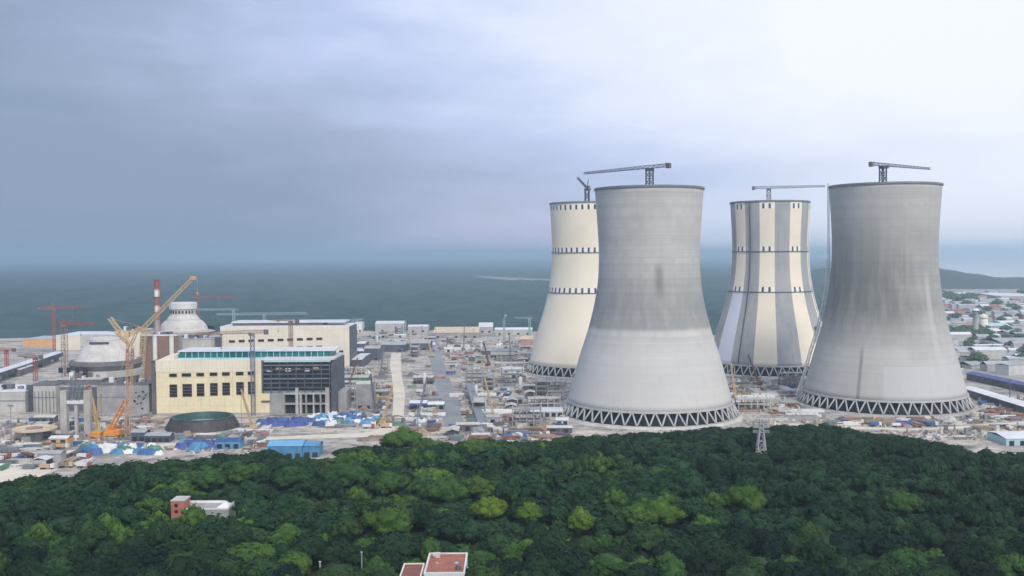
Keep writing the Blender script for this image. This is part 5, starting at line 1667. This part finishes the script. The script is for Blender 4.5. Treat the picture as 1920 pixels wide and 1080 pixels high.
# every other tree of the wood
cand = []
tries = 0
cell = {}
def near_ok(x, y, r):
    cxk, cyk = int(x // 12), int(y // 12)
    for i in range(cxk - 2, cxk + 3):
        for j in range(cyk - 2, cyk + 3):
            for (ax, ay, ar) in cell.get((i, j), ()):
                if (ax - x) ** 2 + (ay - y) ** 2 < ((ar + r) * .66) ** 2: return False
    return True
def put(x, y, r): cell.setdefault((int(x // 12), int(y // 12)), []).append((x, y, r))
for q in PLACED: put(*q)
for _ in range(60000):
    y = 335 + 400 * trng.random(); x = (trng.random() - .5) * 2 * (y * .62)
    h = (trng.uniform(8.0, 15.0) if trng.random() < .82 else trng.uniform(15, 20)) if y < 600 else trng.uniform(7, 12.0)
    r = trng.uniform(4.2, 7.4) if trng.random() < .62 else trng.uniform(7.2, 10.5)
    if not tree_ok(x, y, h): continue
    if not near_ok(x, y, r): continue
    if any(abs(x - q[0]) < q[2] + r * .6 and q[1] - 30 < y < q[1] for q in PLACED): h = min(h, trng.uniform(7, 9.5))
    put(x, y, r); cand.append((x, y, h, r))
print('forest trees', len(cand))
cand.sort(key=lambda c: c[1])
NEAR = 275
protos = []
for k in range(9):
    V, T = crown_arrays(trng, 5.4, 12.0, 3.2, 14 + k % 4, 2600, .46, 2)
    protos.append((tri_mesh('crown', V, T, 'leaf_dark'), trunk_mesh(trng, 12.0, 3.2)))
protos_deep = []
for k in range(3):
    V, T = crown_arrays(trng, 5.4, 12.0, 3.2, 14, 2600, .46, 2)
    protos_deep.append((tri_mesh('crown', V, T, 'leaf_deep'), protos[k][1]))
protos_mid = []
for k in range(3):
    V, T = crown_arrays(trng, 5.2, 12.0, 3.2, 15, 2600, .46, 2)
    protos_mid.append((tri_mesh('crown', V, T, 'leaf_mid'), trunk_mesh(trng, 12.0, 3.2)))
for (x, y, h, r) in cand[:NEAR]:
    px_, py_ = proj(x, y, h)
    md = trng.random() < (.33 if 430 < px_ < 1300 else .07)
    deep = (not md) and trng.random() < (.60 if (px_ > 1300 or py_ > 1010) else .22)
    cm, tm = (protos_mid if md else (protos_deep if deep else protos))[trng.integers(3 if (md or deep) else 9)]
    sect = 'left of the red roofed houses' if px_ < 745 else ('right of the red roofed houses' if px_ > 900 else 'round the red roofed houses')
    nm = ('mid green' if md else ('very dark green' if deep else 'dark green'))
    wide = 'broad' if r > 5.6 else 'narrow'
    t = thing('broadleaf_tree', f'{nm} {wide} crowned tree in the near forest {sect}', 'tree', (x, y, 0), trng.uniform(0, 6.28), f'{nm} {wide} forest trees {sect}')
    t.scale = (r / 5.2, r / 5.2, h / 12)
    o = bpy.data.objects.new('crown', cm); COL.objects.link(o); o.parent = t
    o = bpy.data.objects.new('trunk', tm); COL.objects.link(o); o.parent = t
lib = [crown_arrays(trng, 5.4, 12.0, 3.2, 12, 500, .60, 1) for _ in range(8)]
Vs, Ts, Cs = [], [], []
n0 = 0
for (x, y, h, r) in cand[NEAR:]:
    V, T = lib[trng.integers(8)]
    a = trng.uniform(0, 6.28); c, s = math.cos(a), math.sin(a)
    q = V.copy(); q[:, 0] = (V[:, 0] * c - V[:, 1] * s) * r / 5.2 + x; q[:, 1] = (V[:, 0] * s + V[:, 1] * c) * r / 5.2 + y; q[:, 2] = V[:, 2] * h / 12
    px_, py_ = proj(x, y, h)
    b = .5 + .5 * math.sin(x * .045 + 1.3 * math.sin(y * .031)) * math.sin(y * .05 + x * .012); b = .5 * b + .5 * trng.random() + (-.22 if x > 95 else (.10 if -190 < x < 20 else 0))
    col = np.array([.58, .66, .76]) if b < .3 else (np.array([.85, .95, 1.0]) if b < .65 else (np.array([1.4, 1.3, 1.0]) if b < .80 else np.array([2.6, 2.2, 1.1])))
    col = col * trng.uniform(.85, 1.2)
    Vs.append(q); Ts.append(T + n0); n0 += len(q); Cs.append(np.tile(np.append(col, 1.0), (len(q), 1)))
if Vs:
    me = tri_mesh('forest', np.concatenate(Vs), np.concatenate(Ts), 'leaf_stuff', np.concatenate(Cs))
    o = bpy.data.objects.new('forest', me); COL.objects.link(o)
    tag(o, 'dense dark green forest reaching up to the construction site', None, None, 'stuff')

# tree clumps in the hazy town
Vs, Ts, Cs = [], [], []; n0 = 0
for k in range(240):
    px_ = trng.uniform(1755, 1950); py_ = 548 + 150 * trng.random() ** 1.1
    if k < 120: px_, py_ = trng.uniform(1780, 1850), trng.uniform(627, 637)
    elif k < 170: px_, py_ = trng.uniform(1762, 1830), trng.uniform(560, 567)
    p = P(px_, py_)
    if in_tower(p.x, p.y): continue
    V, T = lib[trng.integers(8)]; r = trng.uniform(5, 9) * (1 + max(0, p.y - 1500) / 2500)
    q = V[:, :] * np.array([r / 5.2, r / 5.2, r / 7]) + np.array([p.x, p.y, 0]); Vs.append(q); Ts.append(T + n0); n0 += len(q); Cs.append(np.tile([4.2, 2.9, 4.4, 1], (len(q), 1)))  # pale tint puts the town's haze into the leaf colour
me = tri_mesh('town_trees', np.concatenate(Vs), np.concatenate(Ts), 'leaf_stuff', np.concatenate(Cs))
o = bpy.data.objects.new('town_foliage', me); COL.objects.link(o); tag(o, 'hazy green tree cover between the town buildings', None, None, 'stuff')

# ------------------------------------------------------------------ haze
m = bpy.data.materials.new('haze_air'); m.use_nodes = True; MATS['haze_air'] = m
nt = m.node_tree
for n in list(nt.nodes): nt.nodes.remove(n)
vo = nt.nodes.new('ShaderNodeVolumePrincipled'); vo.inputs['Color'].default_value = (0.66, 0.84, 1.0, 1); vo.inputs['Density'].default_value = 1.2e-4
vo.inputs['Anisotropy'].default_value = 0.45
oo = nt.nodes.new('ShaderNodeOutputMaterial'); nt.links.new(vo.outputs[0], oo.inputs['Volume'])
mb = MB(); mb.span(-21800, 21800, -1500, 39800, -4, 235)
h = mb.build('haze', 'haze_air'); h['kind'] = 'stuff'
print('objects', len(bpy.data.objects))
——
■ **WHAT THIS TASK INVOLVES**: Repeat exactly the lines from the one that contains "1.0), (len(q), 1)))" through the one that contains "tag(o, 'dense dark", and only those.

■ **WRITTEN REPLY**:
    Vs.append(q); Ts.append(T + n0); n0 += len(q); Cs.append(np.tile(np.append(col, 1.0), (len(q), 1)))
if Vs:
    me = tri_mesh('forest', np.concatenate(Vs), np.concatenate(Ts), 'leaf_stuff', np.concatenate(Cs))
    o = bpy.data.objects.new('forest', me); COL.objects.link(o)
    tag(o, 'dense dark green forest reaching up to the construction site', None, None, 'stuff')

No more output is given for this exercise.